La mer, qui les nourrissait tous, distribuait à chacun ce qui lui allait davantage. Chacun la décomposant à sa manière, à son profit, les uns (polypes, madrépores, coquilles) absorbèrent du calcaire, d’autres (comme les tuniciers du Tripoli, les prêles rugueuses, etc.) concentrèrent de la silice. Leurs débris, leurs constructions, vêtirent la sombre nudité des roches vierges, filles du feu, qui les avait arrachées du noyau planétaire, les lançait brûlantes et stériles.

Quartz, basaltes et porphyres, cailloux demi-vitrifiés, tout cela reçut de nos petits créateurs une enveloppe moins inhumaine, des éléments doux et féconds qu’ils tiraient du lait maternel (j’appelle ainsi le mucus de la mer), qu’ils élaboraient, déposaient, dont ils firent la terre habitable. Dans ces milieux plus favorables put s’accomplir l’amélioration, l’ascension des espèces primitives.

Ces travaux durent se faire d’abord entre les îles volcaniques, au fond de leurs archipels, dans ces méandres sinueux, ces paisibles labyrinthes où la vague ne pénètre que discrètement, tièdes berceaux pour les premiers-nés.
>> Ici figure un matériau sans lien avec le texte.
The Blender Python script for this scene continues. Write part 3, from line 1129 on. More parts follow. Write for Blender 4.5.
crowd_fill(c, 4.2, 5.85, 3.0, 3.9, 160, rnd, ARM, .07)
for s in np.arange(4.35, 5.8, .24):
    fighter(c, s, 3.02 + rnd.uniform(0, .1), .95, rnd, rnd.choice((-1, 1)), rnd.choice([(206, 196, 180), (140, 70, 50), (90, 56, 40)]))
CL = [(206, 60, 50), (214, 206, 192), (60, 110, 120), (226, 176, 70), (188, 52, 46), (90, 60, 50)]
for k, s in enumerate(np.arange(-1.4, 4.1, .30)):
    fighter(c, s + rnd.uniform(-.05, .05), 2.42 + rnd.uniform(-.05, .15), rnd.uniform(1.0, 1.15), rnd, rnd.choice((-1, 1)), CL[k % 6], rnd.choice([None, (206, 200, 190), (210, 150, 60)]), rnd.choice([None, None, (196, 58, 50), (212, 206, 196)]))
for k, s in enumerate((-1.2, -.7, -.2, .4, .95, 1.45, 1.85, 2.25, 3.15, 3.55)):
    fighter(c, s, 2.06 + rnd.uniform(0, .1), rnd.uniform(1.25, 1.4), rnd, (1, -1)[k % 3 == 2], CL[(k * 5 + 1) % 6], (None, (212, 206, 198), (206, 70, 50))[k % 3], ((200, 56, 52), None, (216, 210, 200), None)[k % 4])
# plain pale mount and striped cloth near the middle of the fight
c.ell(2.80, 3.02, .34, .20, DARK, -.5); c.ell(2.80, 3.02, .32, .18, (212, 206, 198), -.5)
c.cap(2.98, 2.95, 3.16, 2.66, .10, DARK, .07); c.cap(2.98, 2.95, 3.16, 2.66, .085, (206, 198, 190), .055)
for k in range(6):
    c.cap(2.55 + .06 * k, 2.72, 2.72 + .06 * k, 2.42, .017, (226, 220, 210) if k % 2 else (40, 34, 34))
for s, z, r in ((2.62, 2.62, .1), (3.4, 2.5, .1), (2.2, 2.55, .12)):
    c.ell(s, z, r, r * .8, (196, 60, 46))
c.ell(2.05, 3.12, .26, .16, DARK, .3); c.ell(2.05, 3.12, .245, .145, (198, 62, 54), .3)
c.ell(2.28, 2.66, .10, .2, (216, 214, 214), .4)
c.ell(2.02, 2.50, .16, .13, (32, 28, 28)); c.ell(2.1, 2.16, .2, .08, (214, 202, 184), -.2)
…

Mais la fleur épanouie fleurit en toute plénitude dans les enfoncements profonds, par exemple des golfes indiens. La mer fut là un grand artiste. Elle donna à la terre les formes adorées, bénies, où se plaît à créer l’amour. De ses caresses assidues, arrondissant le rivage, elle lui donna les contours maternels, et j’allais dire la tendresse visible du sein de la femme, ce que l’enfant trouve si doux, abri, tiédeur et repos.